NEW ORLEANS -- Like their head coach, the New Orleans Saints appear back from a one-year exile from relevance. They are a player again, a contender, a force similar to the New England Patriots.

Are they dominant on both sides of the ball? Certainly not. Can they be good enough to hang together through a grueling 17-week season and make a run to New Jersey in February? Absolutely.

The reason is the Saints' defense won't be a pushover this year. It won't be an embarrassment, a laughingstock, or historic in the worst way imaginable. No, against a ridiculously talented and multidimensional Atlanta Falcons team on Sunday, New Orleans looked like a defense that could actually hold its own. It made an impressive defensive stop at the end of the game to keep the Falcons out of the end zone and out of the win column.

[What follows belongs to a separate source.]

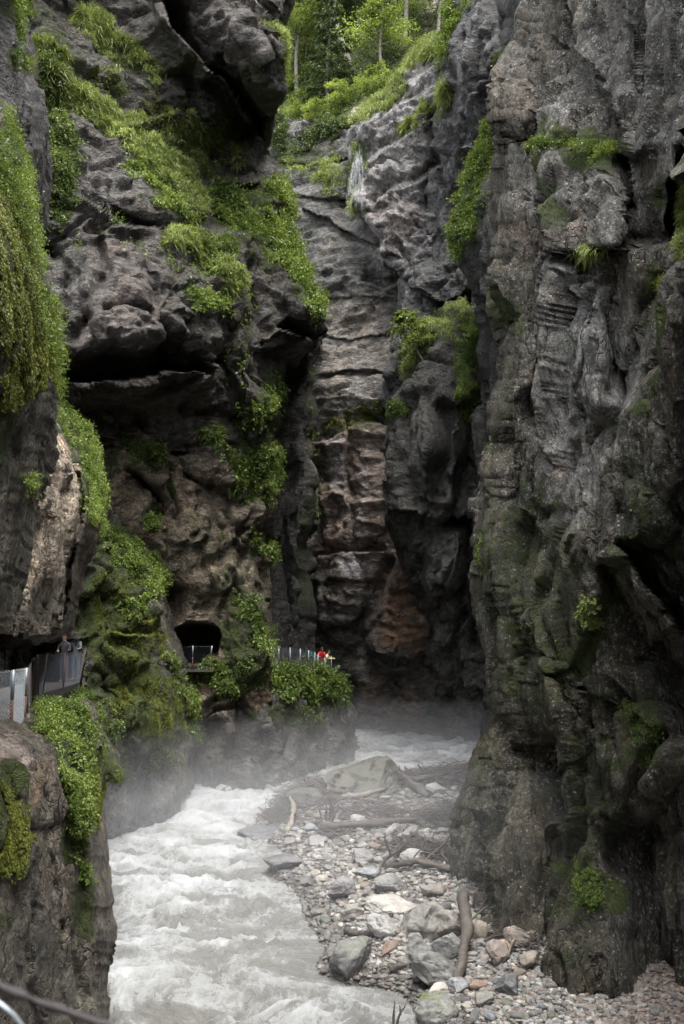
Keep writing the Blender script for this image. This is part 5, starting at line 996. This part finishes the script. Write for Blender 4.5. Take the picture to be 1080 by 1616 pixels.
# ------------------------------------------------------------------ walkway, railings
def onlevel(px, py, z=6.6):
    d1 = unproj(px, py, 1.0); Y = (z - CAMZ) / (d1[2] - CAMZ); return unproj(px, py, Y)
def slab(name, outer, width, label, mat='concrete', th=.22):
    O = np.array(outer); tg = unit(np.gradient(O, axis=0)); inn = np.stack([-tg[:, 1], tg[:, 0], 0 * tg[:, 0]], -1); I = O + unit(inn) * width; n = len(O)
    V = np.concatenate([O, I, O - [0, 0, th], I - [0, 0, th]]); F = []
    for i in range(n - 1):
        F += [(i, i + 1, n + i + 1, n + i), (2 * n + i, 3 * n + i, 3 * n + i + 1, 2 * n + i + 1), (i, 2 * n + i, 2 * n + i + 1, i + 1), (n + i, n + i + 1, 3 * n + i + 1, 3 * n + i)]
    F += [(0, n, 3 * n, 2 * n), (n - 1, 3 * n - 1, 4 * n - 1, 2 * n - 1)][:1]
    o = mesh_obj(name, V, F, M[mat]); tag(o, label, None, None, 'structure'); return o
def railing(name, posts, H, label, cell=.05, wr=.0016, wmat='wire', pmat='steel', two=False, pr=.028, group=None, cap=True, tops=None):
    root = empty(name, tuple(posts[0])); tag(root, label, 'railing', group); o0 = np.array(posts[0], float); posts = [np.array(p, float) - o0 for p in posts]
    tops = [p + np.array([0, 0, H]) for p in posts] if tops is None else [np.array(p) - o0 for p in tops]
    for p, q in zip(posts, tops):
        if two:
            mid = p + (q - p) * .55; b = MB(); b.tube([p, mid], pr * .9, 8); ps = b.obj('post', M['rust'], root, True); b = MB(); b.tube([mid, q], pr, 10); b.obj('sleeve', M[pmat], ps, True)
        else: b = MB(); b.tube([p, q], pr, 8); b.obj('post', M[pmat], root, True)
    b = MB(); c = MB(); c2 = MB()
    for i in range(len(posts) - 1):
        A, B = posts[i], posts[i + 1]; TA, TB = tops[i], tops[i + 1]; L = np.linalg.norm(B - A); Hh = np.linalg.norm(TA - A); c.tube(bent(TA - [0, 0, .03], TB - [0, 0, .03], 6, 0, 0), .006, 5); c2.tube([A + [0, 0, .05], B + [0, 0, .05]], .005, 5)
        P = lambda u, v: (A * (1 - u) + B * u) * (1 - v) + (TA * (1 - u) + TB * u) * v
        n = int((L + Hh) / cell)
        for k in range(1, n):
            s_ = k * cell
            for dirn in (1, -1):
                x0, y0 = (s_, 0) if s_ <= L else (L, s_ - L); x1, y1 = (0, s_) if s_ <= Hh else (s_ - Hh, Hh)
                if dirn < 0: x0, x1 = L - x0, L - x1
                b.tube([P(x0 / L, y0 / Hh), P(x1 / L, y1 / Hh)], wr, 3, cap=False)
    b.obj('mesh_panel', M[wmat], root); c.obj('top_cable', M[wmat], root); c2.obj('bottom_cable', M[wmat], root); return root
nA, nB, nC = onlevel(-45, 1170), onlevel(17, 1162), onlevel(38, 1152)
slab('path', [onlevel(-300, 1215), nA + [.06, -.1, 0], nB + [.08, -.05, 0], nC + [.1, 0, 0], onlevel(50, 1112), onlevel(66, 1094), onlevel(100, 1084), onlevel(126, 1076)], 1.7, 'narrow path cut along the left wall')
railing('railing', [nA, nB, nC], 1.05, 'near steel mesh railing on two tone posts at the left edge', .06, .0019, 'wire', two=True, pr=.033)
e1 = onlevel(41, 1150); railing('railing', [e1, onlevel(50, 1112)], 1.05, 'short railing panel turning towards the first tunnel', .07, .003, 'darkwire', 'rust', pr=.03)
railing('railing', [onlevel(53, 1106), onlevel(60, 1100), onlevel(67, 1095), onlevel(100, 1085), onlevel(126, 1077)], 1.05, 'dark mesh railing inside the first tunnel opening', .08, .003, 'darkwire', 'rust', pr=.03, tops=[onlevel(53, 1106) + [0, 0, 1.05], onlevel(58, 1100) + [0, 0, 1.1], onlevel(71, 1095) + [.05, 0, 1.1], onlevel(101, 1085) + [0, 0, 1.05], onlevel(131, 1077) + [.05, 0, 1.1]])
t2 = [unproj(x, 1057, 45.3) for x in (272, 281, 304, 330)]
slab('path', [t2[0] + [-.2, -.04, 0], t2[3] + [.2, -.04, 0]], 2.6, 'path ledge in the second tunnel window', th=.09)
railing('railing', t2, 1.03, 'mesh railing across the second tunnel window', .09, .0035, 'darkwire', 'steel', two=True, pr=.026, tops=[t2[0] + [0, 0, 1.0], t2[1] + [0, 0, 1.0], t2[2] + [0, 0, 1.05], t2[3] + [.12, 0, 1.05]])
fp = [(428, 1052, 49.5), (440, 1052, 50), (458, 1054, 51), (474, 1055, 52), (487, 1057, 53), (497, 1060, 53.6), (502, 1063, 53.8), (513, 1068, 54), (523, 1065, 55.5)]
far = [unproj(*a) for a in fp]; far = [p for p in far]
railing('railing', far, 1.0, 'far steel mesh railing on the promontory', .10, .004, 'darkwire', 'steel', pr=.034)
slab('path', [p + [0, -.1, -.02] for p in far[:-1]], 2.2, 'path on top of the promontory')

# ------------------------------------------------------------------ people
M['skin'] = simple('skin', (.45, .27, .19), .55, 0, .08, 10, .1); M['hair'] = simple('dark_hair', (.02, .014, .01), .6, 0, .3, 30, .3)
def cloth(name, c): M[name] = simple(name, c, .85, 0, .15, 14, .3); return name
def person(label, loc, rz, H, jacket, trousers, lean, reach, hat=None, parts=()):
    """one skinned body: lean in degrees at the hip, both forearms reaching forward over the rail"""
    root = empty('person', tuple(loc), rz); root.scale = (H / 1.72,) * 3; tag(root, label, 'person')
    ca, sa = math.cos(R(lean)), math.sin(R(lean)); hip = np.array([0, 0, .92]); f = lambda x, y, z: hip + np.array([x, y * ca + z * sa, z * ca - y * sa])   # forward = +y
    V = [hip, f(0, 0, .14), f(0, .01, .32), f(0, 0, .47), f(0, .01, .55), f(0, .02, .60), f(0, .05, .70), f(0, .04, .78)]
    rad = [.125, .12, .14, .125, .06, .058, .088, .07]; E = [(0, 1), (1, 2), (2, 3), (3, 4), (4, 5), (5, 6), (6, 7)]
    for s in (-1, 1):
        k = len(V); V += [hip + [s * .09, 0, -.06], hip + [s * .10, .02, -.44], hip + [s * .10, -.01, -.84], hip + [s * .11, .10, -.89]]; rad += [.09, .062, .042, .038]; E += [(0, k), (k, k + 1), (k + 1, k + 2), (k + 2, k + 3)]
        k = len(V); sh = f(s * .17, 0, .44); el_ = sh + [s * .05, .16 * reach, -.24 + .05 * reach]; wr_ = el_ + [-s * .04, .24 * reach, -.03 + .06 * reach]; hd = wr_ + [0, .09 * reach + .02, -.03]
        V += [sh, el_, wr_, hd]; rad += [.062, .046, .032, .036]; E += [(3, k), (k, k + 1), (k + 1, k + 2), (k + 2, k + 3)]
    hands = [(V[-5], 0), (V[-1], 1)]
    me = bpy.data.meshes.new('body'); me.from_pydata([tuple(v) for v in V], E, []); o = bpy.data.objects.new('body', me); COL.objects.link(o)
    sk = o.modifiers.new('skin', 'SKIN'); sk.use_smooth_shade = True
    for i, sv in enumerate(me.skin_vertices[0].data): sv.radius = (rad[i], rad[i] * (.8 if i in (1, 2, 3) else 1)); sv.use_root = (i == 0)
    o.modifiers.new('sub', 'SUBSURF').levels = 2; o.modifiers['sub'].render_levels = 2
    dg = bpy.context.evaluated_depsgraph_get(); ev = bpy.data.meshes.new_from_object(o.evaluated_get(dg)); bpy.data.objects.remove(o)
    bm = bmesh.new(); bm.from_mesh(ev)
    for (h, sgn) in hands:
        s = -1 if sgn == 0 else 1
        for j, (dx, L) in enumerate(((-.028, .062), (-.010, .075), (.009, .07), (.027, .055), (-.045 * s, .05))):
            p = h + np.array([dx, .03 if j < 4 else 0, 0]); tv, tf = tube([p, p + [dx * .2, L * .6, -.008], p + [dx * .2, L * .85, -.035]], [.009, .008, .006], 6); vs = [bm.verts.new(v) for v in tv]; [bm.faces.new([vs[i] for i in ff]) for ff in tf]
    for (x, z, rr_2) in ((0, .70, .017), ):     # nose
        c = f(x, .145, z); r_ = bmesh.ops.create_icosphere(bm, subdivisions=1, radius=rr_2, matrix=Matrix.Translation(Vector(c)))
    bm.to_mesh(ev); bm.free(); ev.name = 'body'
    for m_ in (M[jacket], M[trousers], M['skin'], M['twig']): ev.materials.append(m_)
    wrs = [h for h, _ in hands]; nk = V[5]
    for p in ev.polygons:
        c = np.array(p.center[:]); q = c - hip; up = q[2] * ca + q[1] * sa
        p.material_index = 2 if up > .555 and abs(c[0]) < .15 else (2 if min(np.linalg.norm(c - w_ ) for w_ in wrs) < .085 else (3 if c[2] < .09 else (1 if c[2] < .90 else 0))); p.use_smooth = True
    ob = bpy.data.objects.new('body', ev); COL.objects.link(ob); ob.parent = root
    hc = f(0, .035, .745); Vh, Fh = IC[3]; k = Vh * np.array([.088, .105, .10]); k = k[:]; keepf = [tuple(ff) for ff in Fh if (Vh[ff][:, 2].mean() > .0 or Vh[ff][:, 1].mean() < -.1)]
    hb = mesh_obj('hair', k + hc, keepf, M[hat or 'hair'], root, True)
    return root
cloth('jacket_red', (.55, .03, .05)); cloth('jacket_teal', (.02, .16, .16)); cloth('jacket_yellow', (.85, .75, .35)); cloth('jacket_light_dimmed', (.13, .135, .15)); cloth('jacket_dark', (.03, .03, .04)); cloth('jeans', (.05, .07, .13)); cloth('grey_trousers', (.12, .12, .13))  # light jacket's grey lowered to put the tunnel's dimness into it
def standing(px, py, Y): return unproj(px, py, Y)
person('person in a red jacket leaning on the far railing', standing(507, 1066, 54.9), R(190), 1.55, 'jacket_red', 'jeans', 24, .8)
person('person in a dark teal jacket stooping behind the far railing', standing(494, 1063, 54.8), R(140), 1.6, 'jacket_teal', 'grey_trousers', 48, .5)
person('person in a pale yellow top reaching out over the far railing', standing(513.5, 1066, 55.2), R(-110), 1.35, 'jacket_yellow', 'grey_trousers', 18, 1.0)
person('person in a light grey jacket standing in the first tunnel', onlevel(117, 1074) + [0, .2, 0], R(170), 1.7, 'jacket_light_dimmed', 'jeans', 6, .5)
person('person in dark clothes with a pale face in the first tunnel', onlevel(97, 1077) + [0, .3, 0], R(180), 1.65, 'jacket_dark', 'jeans', 4, .4)

# ------------------------------------------------------------------ foreground branch and wire beside the viewpoint
b = MB(); fb = [(-60, 1530), (0, 1558), (40, 1572), (70, 1585), (110, 1598), (150, 1612), (200, 1625), (280, 1660)]
P = np.array([unproj(x, y, 1.5) for x, y in fb]); tt = np.linspace(0, 1, 40); Q = np.stack([np.interp(tt, np.linspace(0, 1, len(P)), P[:, k]) for k in range(3)], -1)
b.tube(Q, .0065 * (1 + .35 * vnoise(np.c_[tt * 9, tt * 0, tt * 0], 3)), 9, rough=.25); b.tube(bent(Q[12], Q[12] + [.03, .02, -.07], 5, .1, 2), np.linspace(.004, .002, 5), 6)
M['purple_bark'] = simple('purplish_bark', (.018, .013, .015), .5, 0, .3, 60, .4)
tag(b.obj('branch', M['purple_bark'], None, True), 'dark bare branch crossing the bottom left corner close to the viewer', 'branch')
b = MB(); b.tube([unproj(-30, 1560, 1.9), unproj(20, 1600, 1.9), unproj(80, 1680, 1.9)], .005, 8); tag(b.obj('cable', M['steel'], None, True), 'grey steel cable below the dark branch in the bottom left corner', 'cable')

# ------------------------------------------------------------------ falling water
m = newmat('falling_water'); t = NT(m); tr_ = t.n('ShaderNodeBsdfTransparent'); df = t.n('ShaderNodeBsdfPrincipled'); df.inputs['Base Color'].default_value = (.75, .78, .80, 1); df.inputs['Roughness'].default_value = .4
ms = t.n('ShaderNodeMixShader'); tc = t.n('ShaderNodeTexCoord').outputs['Object']; mp = t.n('ShaderNodeMapping'); mp.inputs['Scale'].default_value = (6, 6, .5); t.l(tc, mp.inputs[0])
t.l(t.ramp(t.noise(mp.outputs[0], 2.2, 6, .7), [(.45, .0), (.85, .22)]), ms.inputs[0]); t.l(tr_.outputs[0], ms.inputs[1]); t.l(df.outputs[0], ms.inputs[2]); out(t, ms.outputs[0]); M['fall'] = m
def veil(label, a, b_, w0, w1, n, seed):
    r = np.random.default_rng(seed); V = []; F = []
    for k in range(n):
        u0, u1 = r.uniform(-1, 1) * w0, 0; u1 = u0 / max(w0, 1) * w1 + r.normal() * w1 * .15; wd = r.uniform(1.2, 4); t_0 = r.random() * .35; t1 = t_0 + r.uniform(.3, .65); dy = r.uniform(-.4, .3)
        for j in range(9):
            tq = t_0 + (t1 - t_0) * j / 8; x = a[0] + (b_[0] - a[0]) * tq + u0 + (u1 - u0) * tq; y = a[1] + (b_[1] - a[1]) * tq; Y = a[2] + (b_[2] - a[2]) * tq + dy; ww = wd * math.sin(math.pi * (j + .5) / 9)
            V += [unproj(x - ww, y, Y), unproj(x + ww, y, Y - .05)]
            if j: q_ = len(V); F.append((q_ - 4, q_ - 3, q_ - 1, q_ - 2))
    o = mesh_obj('waterfall', V, F, m); tag(o, label, None, None, 'structure'); return o
veil('thin waterfall veil dropping beside the pale slope', (568, 228, 66.5), (556, 350, 65.5), 4, 15, 60, 3)

# ------------------------------------------------------------------ mist over the river
def mist(label, x0, x1, y0, y1, z0, z1, dens):
    b = MB(); b.box(((x0 + x1) / 2, (y0 + y1) / 2, (z0 + z1) / 2), (x1 - x0, y1 - y0, z1 - z0)); m = newmat('mist'); t = NT(m); v = t.n('ShaderNodeVolumePrincipled'); v.inputs['Color'].default_value = (.93, .95, 1, 1); v.inputs['Density'].default_value = dens; v.inputs['Anisotropy'].default_value = .2
    o = t.n('ShaderNodeOutputMaterial'); t.l(v.outputs[0], o.inputs['Volume']); ob = b.obj('mist', m); tag(ob, label, None, None, 'stuff')
mist('mist lying over the river', -16, 16, 33, 78, -1, 2.9, .020)
mist('thinner mist above the river', -17, 17, 24, 79, -1.1, 4.8, .0085)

The Saints -- with Sean Payton as the head coach and Drew Brees as the quarterback -- will always win with offense, but unlike last season, maybe they won't lose with defense. The defense didn't burn them against the Falcons. It saved them, and they walked away from the NFL's opening weekend with a satisfying 23-17 victory over last season's NFC South champs.

Atlanta won 13 games last season. It was the NFC's No. 1 overall seed. It hosted the NFC Championship Game and came one Matt Ryan incompletion away from winning it.

Against a talented opponent, the New Orleans defense held its own, and given the firepower the Saints have on offense -- Brees, wide receiver Marques Colston, tight end Jimmy Graham, running back Darren Sproles, the list goes on – a defense that can hold its own might be better than good enough.

"I think that if everything pans out right," second-year defensive end Cameron Jordan said, "we'll be where we need to be."

Like, where?

"How you like that answer?" Jordan said. "How you like that? You like it? Boom. Left to be interpreted -- or not."

Boom, indeed.

It was bust a year ago for New Orleans' defense that was coordinated for the first time by Steve Spagnuolo, the former St. Louis head coach who was the New York Giants' defense coordinator on the team that won Tom Coughlin his first Super Bowl. Spagnuolo ran a system inspired by the late Jim Johnson, the legendary Philadelphia defensive coordinator who called creative and aggressive blitz packages.

Spagnuolo's 4-3 defensive system was complicated, and given all of the unrest with the Saints during Payton's one-year suspension for his role in the bounty scandal, the players either never grasped or never accepted it.

On Payton's third day back at work in January, he fired Spagnuolo and defensive backs coach Ken Flajole. In February, Payton hired former Dallas defensive coordinator Rob Ryan, who runs a base 3-4 defense and is known to like to rush four.

As important as it was for the Saints to switch to a 3-4, it was equally important to get Ryan's big personality in the building. After Sunday's game, several players raved about Ryan's style, about how he makes the game fun and how he has instilled confidence in players who sorely lacked it a season ago.

"He instills in us confidence, just by the way he coaches each meeting, each practice," linebacker Curtis Lofton said. "As a defense, you want to go out there and prove him right that we are a great defense, and I think we made a great step toward that today."

They did it without linebackers Will Smith (injured reserve), Jonathan Vilma (injured reserve although designated to return) and Victor Butler (physically unable to perform). They did it even though they lost their nose tackle, Broderick Bunkley, to an injury on the defense's second possession of the game. They did it having to play three safeties in their nickel package.

The Falcons helped the Saints out, for sure. Wide receiver Julio Jones fumbled in the open field after catching a 22-yard pass from Ryan that resulted three plays later in a game-tying New Orleans touchdown in the second quarter. The offensive line looked winded by the third quarter and stopped giving Ryan a protected pocket from within which to work. On the final drive of the game, running back Steven Jackson dropped a catch at the goal line that would have given Atlanta the go-ahead score and a one-point lead with less than a minute to play.

But New Orleans deserves credit for its defensive effort, and the effort was there. The swagger was there. The confidence was there.

"It's what we needed," defensive end Akiem Hicks said. "That's all I can say about that. It's exactly what we needed, and let's do it again."

The Saints won the Super Bowl following a 2009 regular season when the defense played out of its mind. New Orleans won 11 games in 2010 and 13 games in 2011 with a defense that was solid but not spectacular. This year's defense could be that, solid but not spectacular. It gave up 367 net yards of offense but held Atlanta to 3-of-11 on third downs and two touchdowns of four trips to the red zone. It bent, but it didn't break.

After a season like the last, that is significant progress. The Saints' offense is spectacular. It is the defense that will give the team a legitimate shot to be special.